===== Provided data =====
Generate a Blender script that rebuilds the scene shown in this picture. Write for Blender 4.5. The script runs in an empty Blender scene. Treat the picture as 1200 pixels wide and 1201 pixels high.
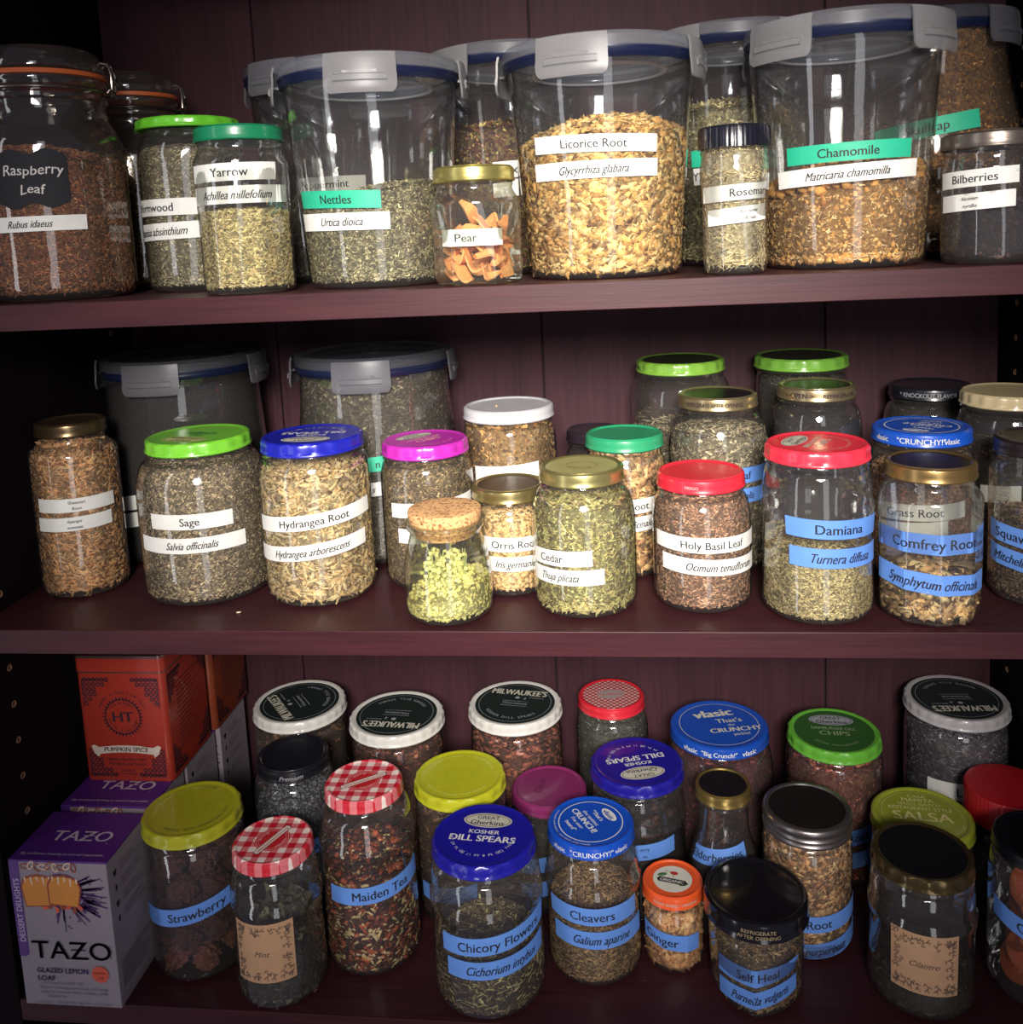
import bpy, math
import numpy as np
from mathutils import Vector, Matrix

# ------------------------------------------------------------------ camera, world, lights, exposure
scene = bpy.context.scene
COL = scene.collection
PI = math.pi
rng = np.random.default_rng(7)

CAM = np.array([0.0439, -0.6436, 0.0369])
YAW, PITCH, ROLL = 0.1162, 0.1356, -0.0469
FOC, CY = 1095.0, 421.1            # focal length and principal row, in pixels of the 1200x1201 frame
fwd = Vector((-math.sin(YAW)*math.cos(PITCH), math.cos(YAW)*math.cos(PITCH), -math.sin(PITCH)))
rt = Vector((math.cos(YAW), math.sin(YAW), 0)); up = rt.cross(fwd)
c_, s_ = math.cos(ROLL), math.sin(ROLL)
rt, up = c_*rt + s_*up, -s_*rt + c_*up
cam = bpy.data.cameras.new('camera'); camo = bpy.data.objects.new('camera', cam); COL.objects.link(camo)
camo.matrix_world = Matrix(((rt.x, up.x, -fwd.x, CAM[0]), (rt.y, up.y, -fwd.y, CAM[1]), (rt.z, up.z, -fwd.z, CAM[2]), (0, 0, 0, 1)))
cam.sensor_width = 36; cam.sensor_fit = 'HORIZONTAL'; cam.lens = FOC/1200*36
cam.shift_y = -(600.5-CY)/1200; cam.clip_start = .01
scene.camera = camo

w = bpy.data.worlds.new('room_light'); scene.world = w; w.use_nodes = True
bg = w.node_tree.nodes['Background']; bg.inputs[0].default_value = (.30, .26, .42, 1); bg.inputs[1].default_value = .20

def area(name, loc, target, sx, sy, watt, col, spread=180):
    l = bpy.data.lights.new(name, 'AREA'); l.shape = 'RECTANGLE'; l.size = sx; l.size_y = sy
    l.energy = watt; l.color = col; l.spread = math.radians(spread)
    o = bpy.data.objects.new(name, l); COL.objects.link(o); o.location = loc
    o.rotation_euler = (Vector(target)-Vector(loc)).to_track_quat('-Z', 'Y').to_euler(); return o
def spot(name, loc, target, watt, col, angle, blend, rad):
    l = bpy.data.lights.new(name, 'SPOT'); l.energy = watt; l.color = col; l.spot_size = math.radians(angle)
    l.spot_blend = blend; l.shadow_soft_size = rad
    o = bpy.data.objects.new(name, l); COL.objects.link(o); o.location = loc
    o.rotation_euler = (Vector(target)-Vector(loc)).to_track_quat('-Z', 'Y').to_euler(); return o
spot('vignette_spot', (.10, -1.25, .38), (.0, .04, -.09), 245, (1, .93, .86), 37.5, 1.0, .20)  # added spot, no known lamp; its soft cone makes the vignette falloff
area('glass_door', (-1.25, -1.05, -.15), (.0, .1, -.15), .16, 2.5, 4.2, (.93, .95, 1))
area('glass_door', (.42, -1.95, -.1), (.05, .1, -.1), .42, 2.6, 7.5, (.95, .96, 1))

scene.view_settings.view_transform = 'Standard'; scene.view_settings.look = 'None'
scene.view_settings.gamma = 1; scene.view_settings.use_curve_mapping = False
scene.view_settings.exposure = 0.06
try:
    scene.cycles.transparent_max_bounces = 40; scene.cycles.max_bounces = 8
    scene.cycles.sample_clamp_indirect = 4
except Exception: pass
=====
Problem description :: Transcribe the opening line of the listing above, please, and every line after it through the line with "rng = np.random.default_rng(7)", word for word, without pictures.

Solution to the exercise ::
Generate a Blender script that rebuilds the scene shown in this picture. Write for Blender 4.5. The script runs in an empty Blender scene. Treat the picture as 1200 pixels wide and 1201 pixels high.
import bpy, math
import numpy as np
from mathutils import Vector, Matrix

# ------------------------------------------------------------------ camera, world, lights, exposure
scene = bpy.context.scene
COL = scene.collection
PI = math.pi
rng = np.random.default_rng(7)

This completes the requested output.